Wednesday, March 24, 2010


I finally found a bread recipe (NOT using a bread machine) that actually worked for me! I found this lovely book called, Artisan Bread in Five Minutes a Day, (check it out here) that makes baking so simple. Here is the master recipe they present in the beginning of the book. They suggest to make the dough and refrigerate it for up to 2 weeks. You can make four 1-pound loaves from that dough. I tried it today and it was great, and so easy to make. I made the dough yesterday as they suggested, and baked one loaf today. However, the loaf is small and yummy, so I may bake 2 at a time next so that I have more bread.

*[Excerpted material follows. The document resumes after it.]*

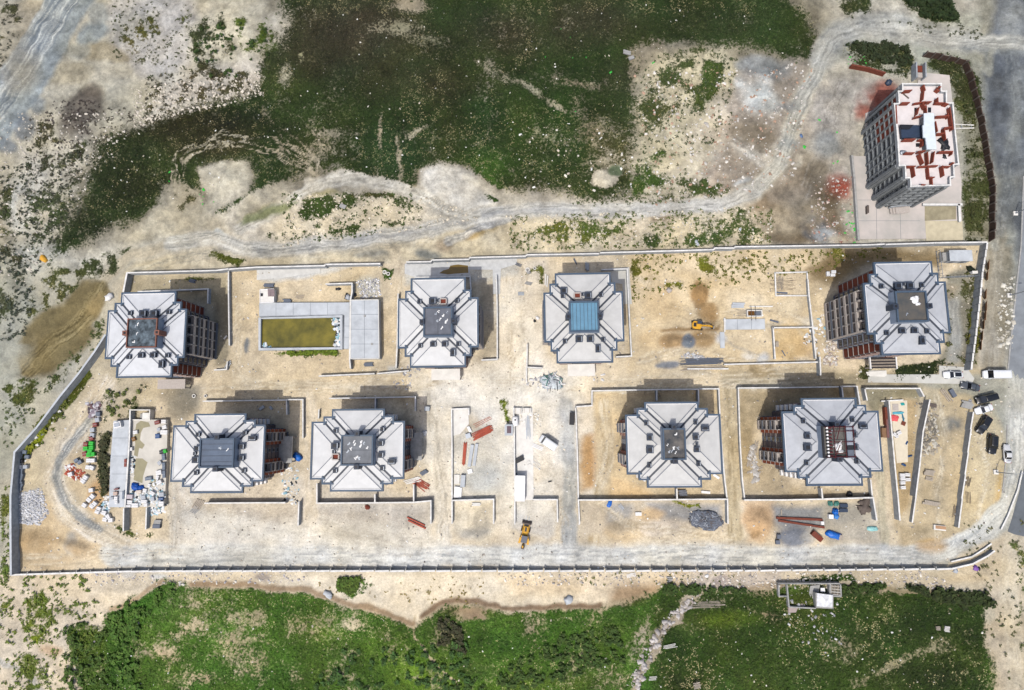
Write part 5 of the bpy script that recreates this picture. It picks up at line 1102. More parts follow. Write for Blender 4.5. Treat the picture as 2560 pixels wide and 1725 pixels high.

Ingredients (for four 1-pound loaves):

3 c lukewarm water
1 1/2 T yeast
1 1/2 T salt
6 1/2 c unbleached all-purpose white flour
Cornmeal or whole wheat flour for pizza peel

Directions:

Warm the water slightly. Add yeast and salt to the water in a large bowl. Mix in the flour (no kneading required). Mix with wooden spoon or using dough hook on mixer. Cover bowl with a lid (not airtight) that fits well to the container you are using. Allow mixture to rise at room temperature until it begins to collapse, approximately 2 hours (or up to 5 hours).



You can use a portion of the dough after this period and refrigerate the rest. Fully refrigerated dough is best to work with (overnight or at least 3 hours).

To bake:
Sprinkle surface of dough with flour. Pull up and cut off 1-pound (grapefruit size) piece. Hold mass of dough in hands and add a little more flour as needed so it won't stick to your hands. Gently stretch the surface of the dough around to the bottom on all four sides, rotating the ball a quarter-turn as you go.
Rest the loaf and let it rise on a pizza peel (I didn't have one so I used a plate), dusted with cornmeal or whole wheat flour. Let dough rest for 40 minutes, uncovered.
Twenty minutes before baking, preheat oven to 450 F, with a baking stone placed on middle rack and empty broiler tray on any other shelf that won't interfere with the rising bread (I put mine below the shelf the bread would be on).
Dust top of loaf liberally with flour and slash a tic tac toe pattern (or other pattern as desired) on top of loaf with bread knife.
Slide loaf onto preheated baking stone. Quickly but carefully pour about 1 c of hot tap water into broiler tray and close oven door to trap steam. Bake about 30 minutes, or till crust is nicely browned and firm to the touch.
Allow to cool completely.

Store baked loaf cut side down on a plate or clean counter, not in a bag.